Col. Nir Yanai, of the IDF Strategy Directorate, said: “The IDF deals with the here and now but also thinks ahead. Given the understanding of the magnitude of the threat and its effects on the security threats and the IDF, the Chief of Staff has instructed that extensive staff work be done. This work includes formulating strategy, mapping the impact on force buildup and deployment, and advancing the mitigation and reduction of pollution. It’s important for me to say that within this process, we can and should find opportunities for strategic cooperation with other countries, with an emphasis on the Middle East and the Persian Gulf.”
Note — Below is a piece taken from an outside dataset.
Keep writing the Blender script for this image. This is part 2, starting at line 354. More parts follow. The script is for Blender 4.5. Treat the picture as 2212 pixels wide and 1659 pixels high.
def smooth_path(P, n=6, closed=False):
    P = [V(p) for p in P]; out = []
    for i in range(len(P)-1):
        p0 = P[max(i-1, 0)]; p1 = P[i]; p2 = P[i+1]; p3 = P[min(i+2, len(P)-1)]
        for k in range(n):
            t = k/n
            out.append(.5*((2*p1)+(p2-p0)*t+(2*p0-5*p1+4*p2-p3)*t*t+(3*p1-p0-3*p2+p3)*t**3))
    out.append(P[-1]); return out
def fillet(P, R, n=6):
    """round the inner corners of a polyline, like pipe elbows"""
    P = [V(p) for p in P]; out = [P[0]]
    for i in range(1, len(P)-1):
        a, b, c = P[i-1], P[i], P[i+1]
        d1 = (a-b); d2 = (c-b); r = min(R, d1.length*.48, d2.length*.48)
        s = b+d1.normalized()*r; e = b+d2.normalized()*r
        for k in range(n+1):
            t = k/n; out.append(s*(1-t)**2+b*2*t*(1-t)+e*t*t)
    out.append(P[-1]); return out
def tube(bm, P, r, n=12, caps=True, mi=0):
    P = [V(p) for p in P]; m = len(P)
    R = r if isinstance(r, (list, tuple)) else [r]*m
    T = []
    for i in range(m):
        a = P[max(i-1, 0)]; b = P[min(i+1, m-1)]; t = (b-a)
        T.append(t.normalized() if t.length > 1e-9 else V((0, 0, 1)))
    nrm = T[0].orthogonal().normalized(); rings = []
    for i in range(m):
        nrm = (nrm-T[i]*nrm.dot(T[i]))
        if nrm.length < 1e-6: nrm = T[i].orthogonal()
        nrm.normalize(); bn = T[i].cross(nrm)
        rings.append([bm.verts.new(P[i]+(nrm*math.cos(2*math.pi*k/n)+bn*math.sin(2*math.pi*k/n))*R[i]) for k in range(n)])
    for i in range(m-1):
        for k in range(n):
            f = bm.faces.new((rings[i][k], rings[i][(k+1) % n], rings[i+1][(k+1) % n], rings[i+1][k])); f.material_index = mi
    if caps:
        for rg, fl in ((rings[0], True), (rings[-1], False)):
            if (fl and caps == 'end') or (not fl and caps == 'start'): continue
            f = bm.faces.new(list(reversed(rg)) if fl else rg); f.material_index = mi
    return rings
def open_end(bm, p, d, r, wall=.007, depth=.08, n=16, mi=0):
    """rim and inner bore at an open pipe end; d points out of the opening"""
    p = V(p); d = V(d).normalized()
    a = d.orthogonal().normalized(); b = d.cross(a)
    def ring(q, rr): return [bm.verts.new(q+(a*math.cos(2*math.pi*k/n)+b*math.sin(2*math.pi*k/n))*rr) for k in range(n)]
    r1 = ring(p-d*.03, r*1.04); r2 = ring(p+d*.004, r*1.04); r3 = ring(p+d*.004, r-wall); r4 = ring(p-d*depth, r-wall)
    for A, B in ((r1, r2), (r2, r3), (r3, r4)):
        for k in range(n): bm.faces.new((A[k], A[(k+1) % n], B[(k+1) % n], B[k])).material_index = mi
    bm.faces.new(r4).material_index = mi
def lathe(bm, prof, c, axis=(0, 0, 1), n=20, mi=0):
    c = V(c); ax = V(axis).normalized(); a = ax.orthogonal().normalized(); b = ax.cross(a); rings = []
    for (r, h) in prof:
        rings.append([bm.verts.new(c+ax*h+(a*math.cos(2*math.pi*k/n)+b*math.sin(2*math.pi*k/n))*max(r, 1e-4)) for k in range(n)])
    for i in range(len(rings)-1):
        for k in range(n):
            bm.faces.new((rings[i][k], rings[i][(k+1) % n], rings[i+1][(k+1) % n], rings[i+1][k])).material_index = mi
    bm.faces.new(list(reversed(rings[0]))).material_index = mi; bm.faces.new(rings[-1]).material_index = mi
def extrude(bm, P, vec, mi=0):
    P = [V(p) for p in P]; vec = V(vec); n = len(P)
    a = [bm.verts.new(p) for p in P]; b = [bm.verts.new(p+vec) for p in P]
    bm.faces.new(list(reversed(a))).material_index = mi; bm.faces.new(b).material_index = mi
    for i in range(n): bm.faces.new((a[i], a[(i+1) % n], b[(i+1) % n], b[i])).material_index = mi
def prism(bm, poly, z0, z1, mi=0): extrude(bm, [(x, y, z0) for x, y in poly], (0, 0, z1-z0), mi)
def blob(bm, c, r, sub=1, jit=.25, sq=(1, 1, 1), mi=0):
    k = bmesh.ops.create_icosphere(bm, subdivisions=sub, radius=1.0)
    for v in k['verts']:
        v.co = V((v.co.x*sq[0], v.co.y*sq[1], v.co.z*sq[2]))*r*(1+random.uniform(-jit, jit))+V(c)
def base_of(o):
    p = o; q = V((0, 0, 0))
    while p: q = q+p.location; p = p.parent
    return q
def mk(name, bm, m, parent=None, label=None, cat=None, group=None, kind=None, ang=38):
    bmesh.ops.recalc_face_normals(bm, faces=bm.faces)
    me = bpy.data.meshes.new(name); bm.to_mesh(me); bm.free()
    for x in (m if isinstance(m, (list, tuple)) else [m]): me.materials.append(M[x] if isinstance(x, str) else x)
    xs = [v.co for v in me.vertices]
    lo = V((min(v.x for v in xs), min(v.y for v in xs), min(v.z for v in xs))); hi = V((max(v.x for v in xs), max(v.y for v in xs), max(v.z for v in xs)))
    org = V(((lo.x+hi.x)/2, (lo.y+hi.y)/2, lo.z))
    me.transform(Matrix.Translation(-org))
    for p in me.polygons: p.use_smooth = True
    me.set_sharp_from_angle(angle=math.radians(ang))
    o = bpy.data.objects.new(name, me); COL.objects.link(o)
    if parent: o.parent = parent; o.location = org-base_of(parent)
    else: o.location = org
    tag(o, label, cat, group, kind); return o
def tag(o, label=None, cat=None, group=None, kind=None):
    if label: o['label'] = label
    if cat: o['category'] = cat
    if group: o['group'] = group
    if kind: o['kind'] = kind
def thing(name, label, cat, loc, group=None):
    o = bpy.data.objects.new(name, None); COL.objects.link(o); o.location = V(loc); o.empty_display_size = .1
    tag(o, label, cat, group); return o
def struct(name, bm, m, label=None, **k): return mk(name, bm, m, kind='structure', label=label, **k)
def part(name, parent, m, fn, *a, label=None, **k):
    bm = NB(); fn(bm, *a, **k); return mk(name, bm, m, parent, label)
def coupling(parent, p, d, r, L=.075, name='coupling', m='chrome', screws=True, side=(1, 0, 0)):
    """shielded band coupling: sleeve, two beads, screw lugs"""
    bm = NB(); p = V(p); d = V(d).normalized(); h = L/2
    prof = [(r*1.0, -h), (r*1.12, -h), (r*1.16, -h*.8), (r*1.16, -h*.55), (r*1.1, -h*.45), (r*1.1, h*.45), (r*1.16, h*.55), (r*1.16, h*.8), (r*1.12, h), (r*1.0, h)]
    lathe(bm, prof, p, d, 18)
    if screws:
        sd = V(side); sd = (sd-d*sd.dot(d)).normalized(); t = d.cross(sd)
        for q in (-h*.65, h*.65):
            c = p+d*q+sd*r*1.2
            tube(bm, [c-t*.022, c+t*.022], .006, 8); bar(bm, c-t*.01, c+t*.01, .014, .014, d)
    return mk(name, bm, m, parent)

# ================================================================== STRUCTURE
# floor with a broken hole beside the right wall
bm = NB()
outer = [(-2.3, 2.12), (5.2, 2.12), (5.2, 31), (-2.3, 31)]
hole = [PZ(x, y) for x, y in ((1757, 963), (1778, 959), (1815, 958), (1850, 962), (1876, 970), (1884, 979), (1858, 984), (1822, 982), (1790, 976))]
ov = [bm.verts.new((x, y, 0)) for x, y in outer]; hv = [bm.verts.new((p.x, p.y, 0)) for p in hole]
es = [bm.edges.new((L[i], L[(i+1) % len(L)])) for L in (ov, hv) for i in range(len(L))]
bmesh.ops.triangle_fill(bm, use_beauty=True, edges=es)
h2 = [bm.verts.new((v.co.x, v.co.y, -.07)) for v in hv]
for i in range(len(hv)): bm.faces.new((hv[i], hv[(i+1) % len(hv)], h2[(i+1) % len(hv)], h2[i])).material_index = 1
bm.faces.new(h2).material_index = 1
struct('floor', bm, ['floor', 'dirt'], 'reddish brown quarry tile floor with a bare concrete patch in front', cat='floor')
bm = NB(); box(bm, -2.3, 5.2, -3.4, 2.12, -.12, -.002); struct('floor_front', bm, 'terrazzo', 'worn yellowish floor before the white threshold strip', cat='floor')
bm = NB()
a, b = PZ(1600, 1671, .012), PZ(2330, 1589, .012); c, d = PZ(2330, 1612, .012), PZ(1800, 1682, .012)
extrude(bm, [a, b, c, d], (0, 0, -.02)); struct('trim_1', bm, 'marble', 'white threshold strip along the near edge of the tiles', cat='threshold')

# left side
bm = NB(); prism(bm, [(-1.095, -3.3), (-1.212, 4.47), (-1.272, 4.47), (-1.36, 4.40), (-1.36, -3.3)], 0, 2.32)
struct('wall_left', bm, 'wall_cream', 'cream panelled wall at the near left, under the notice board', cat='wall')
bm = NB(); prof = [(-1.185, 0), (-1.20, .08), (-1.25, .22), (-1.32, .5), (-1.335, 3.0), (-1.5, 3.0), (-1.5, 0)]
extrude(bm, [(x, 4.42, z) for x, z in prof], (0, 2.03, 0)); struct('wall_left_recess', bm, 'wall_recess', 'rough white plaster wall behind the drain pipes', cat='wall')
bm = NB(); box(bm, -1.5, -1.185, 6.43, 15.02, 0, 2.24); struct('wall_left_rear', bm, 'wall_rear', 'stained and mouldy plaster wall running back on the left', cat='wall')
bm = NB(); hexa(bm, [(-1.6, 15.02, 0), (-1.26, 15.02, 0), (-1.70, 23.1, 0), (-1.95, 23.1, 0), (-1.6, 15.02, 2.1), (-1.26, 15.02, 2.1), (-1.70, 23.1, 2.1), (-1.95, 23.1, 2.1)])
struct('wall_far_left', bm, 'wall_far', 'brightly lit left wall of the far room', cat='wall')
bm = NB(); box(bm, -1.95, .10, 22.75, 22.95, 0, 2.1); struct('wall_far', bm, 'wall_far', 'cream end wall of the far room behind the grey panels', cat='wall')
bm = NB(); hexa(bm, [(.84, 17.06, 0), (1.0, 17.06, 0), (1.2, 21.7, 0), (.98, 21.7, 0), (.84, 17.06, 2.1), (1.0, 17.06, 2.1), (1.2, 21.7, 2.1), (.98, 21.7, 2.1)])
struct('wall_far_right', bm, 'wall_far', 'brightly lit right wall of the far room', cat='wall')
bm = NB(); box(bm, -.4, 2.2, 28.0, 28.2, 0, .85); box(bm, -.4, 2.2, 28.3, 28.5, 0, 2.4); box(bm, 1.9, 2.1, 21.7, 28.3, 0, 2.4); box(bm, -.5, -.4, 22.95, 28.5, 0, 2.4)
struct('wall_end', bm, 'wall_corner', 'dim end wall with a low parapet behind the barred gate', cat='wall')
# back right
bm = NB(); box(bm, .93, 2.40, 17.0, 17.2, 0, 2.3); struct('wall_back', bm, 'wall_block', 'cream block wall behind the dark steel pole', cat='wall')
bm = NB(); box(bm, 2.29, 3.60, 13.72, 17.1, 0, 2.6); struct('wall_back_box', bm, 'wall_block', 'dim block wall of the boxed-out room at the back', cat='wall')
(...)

Committee Chair MK Ben Barak summed up: “There is no doubt that we are in the midst of an escalating crisis, and despite the many agencies represented here and the good decisions that have already been made, I don’t think that the government understands the scale of the crisis. This should be managed on a national level, not as a team under the Ministry of Environmental Protection, because this issue has large-scale organizational and budgetary ramifications. I am demanding that the National Security Council discuss this issue, and see how to create an agency that will know how to take an overall perspective, determine what needs to be changed and what needs to be strengthened, and establish a binding distribution of responsibility among all the agencies. We have to progress from a discourse of assessment to a discourse of actions, and turn the reference scenarios into a work plan. Who will ultimately bring the Prime Minister proposed solutions, in the National Security Council and in the Finance Ministry? We will monitor this, because it is truly an existential threat.”